Rwigara was detained 10 days ago and faces a lengthy jail sentence. Kagame has won international praise for the stability and economic development he has brought Rwanda since the 1994 Genocide, when an estimated 800,000 people were killed, but has also been accused of running an authoritarian, one-party state.

Kagame won the election in August with more than 98% of the vote, securing a third term in office and extending his 17 years in power.

Electoral authorities barred Rwigara, 35, from standing in August, saying she had not submitted enough supporters’ signatures and that some of the names she did submit belonged to dead people.

The US-educated activist has repeatedly accused Kagame, 59, of stifling dissent and criticised his Rwandan Patriotic Front’s near total hold on power.

Rwigara’s mother, Adeline, and sister Anne have also been charged with incitement and “discrimination and sectarianism”, Faustin Nkusi, a spokesman for the government prosecutor, said. He said the cases were filed in court on Tuesday and a trial date had yet to be set.

The three women were first taken from their home in Kigali, the Rwandan capital, on 30 August on tax evasion allegations related to the family’s tobacco company.
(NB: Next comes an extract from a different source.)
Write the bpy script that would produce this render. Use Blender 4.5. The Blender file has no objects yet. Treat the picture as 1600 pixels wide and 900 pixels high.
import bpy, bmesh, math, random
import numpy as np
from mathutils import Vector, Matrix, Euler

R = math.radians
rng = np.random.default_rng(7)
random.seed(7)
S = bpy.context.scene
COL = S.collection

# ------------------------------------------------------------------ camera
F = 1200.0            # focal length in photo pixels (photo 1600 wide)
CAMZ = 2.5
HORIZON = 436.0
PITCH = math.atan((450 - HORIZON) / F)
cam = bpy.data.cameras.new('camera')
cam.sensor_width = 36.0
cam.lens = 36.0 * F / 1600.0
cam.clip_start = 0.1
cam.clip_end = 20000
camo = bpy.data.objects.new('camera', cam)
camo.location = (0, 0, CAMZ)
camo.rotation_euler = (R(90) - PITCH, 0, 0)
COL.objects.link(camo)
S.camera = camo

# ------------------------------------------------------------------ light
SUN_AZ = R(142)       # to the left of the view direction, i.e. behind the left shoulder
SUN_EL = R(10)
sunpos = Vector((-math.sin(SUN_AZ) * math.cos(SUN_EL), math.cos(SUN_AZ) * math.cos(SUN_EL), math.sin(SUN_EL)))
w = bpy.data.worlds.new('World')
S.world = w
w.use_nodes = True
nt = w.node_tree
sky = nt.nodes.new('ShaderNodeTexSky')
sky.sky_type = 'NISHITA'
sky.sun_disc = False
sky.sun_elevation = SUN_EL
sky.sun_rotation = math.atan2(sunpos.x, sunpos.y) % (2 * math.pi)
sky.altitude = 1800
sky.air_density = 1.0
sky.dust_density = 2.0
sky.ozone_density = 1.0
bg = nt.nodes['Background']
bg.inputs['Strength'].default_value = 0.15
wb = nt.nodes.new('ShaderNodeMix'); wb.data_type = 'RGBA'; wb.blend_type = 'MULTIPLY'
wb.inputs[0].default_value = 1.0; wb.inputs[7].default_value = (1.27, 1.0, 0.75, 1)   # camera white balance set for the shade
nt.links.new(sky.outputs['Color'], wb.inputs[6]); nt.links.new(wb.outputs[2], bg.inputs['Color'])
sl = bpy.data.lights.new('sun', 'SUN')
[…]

That charge was not listed in those filed on Tuesday.

Rwigara’s activism began when she publicly accused the government of involvement in the death of her father, businessman Assinapol Rwigara, in a road accident in 2015, contacting foreign embassies in Kigali and international human rights organisations, as well as petitioning the President. Many question the allegation, but there has been no official investigation.

She has been a rare critical voice inside Rwanda, repeatedly raising the allegations of extrajudicial assassinations that exiled critics and international organisations such as Human Rights Watch claim the government frequently carries out against its enemies.

When Rwigara announced her intention to run against Kagame, busloads of young Rwandans attended her meetings while journalists packed her press conferences. This rattled the ruling party and leaders, observers say.

Nude photos, which appeared to be of her but which Rwigara said had been manipulated, were subsequently published on social media in what observers assumed was an effort to undermine her credibility.

Rwigara’s brother Aristide, who lives in the US, said charges against the three women were politically motivated and intended to punish the family for the attempted presidential bid. He was not reachable for comment on Wednesday.

Nkusi said the legal proceedings were not related to politics. Kagame won polls in 2003 and 2010 with 93% and 95% of the votes cast. Only two opposition candidates were allowed to stand against him in August.

Along with Rwigara, several leaders and members of the Forces Démocratiques Unifiées-Inkingi opposition party have also been detained in recent weeks.

Eight opposition activists have been charged with forming an irregular armed group and offences against the president, campaigners say, and dissidents have described receiving beatings and death threats from security officials.

“The government is using its standard playbook to crush dissent … Rwanda’s donors and other international actors should condemn this blatant clampdown on the political opposition,” said Ida Sawyer, the Central Africa director at Human Rights Watch.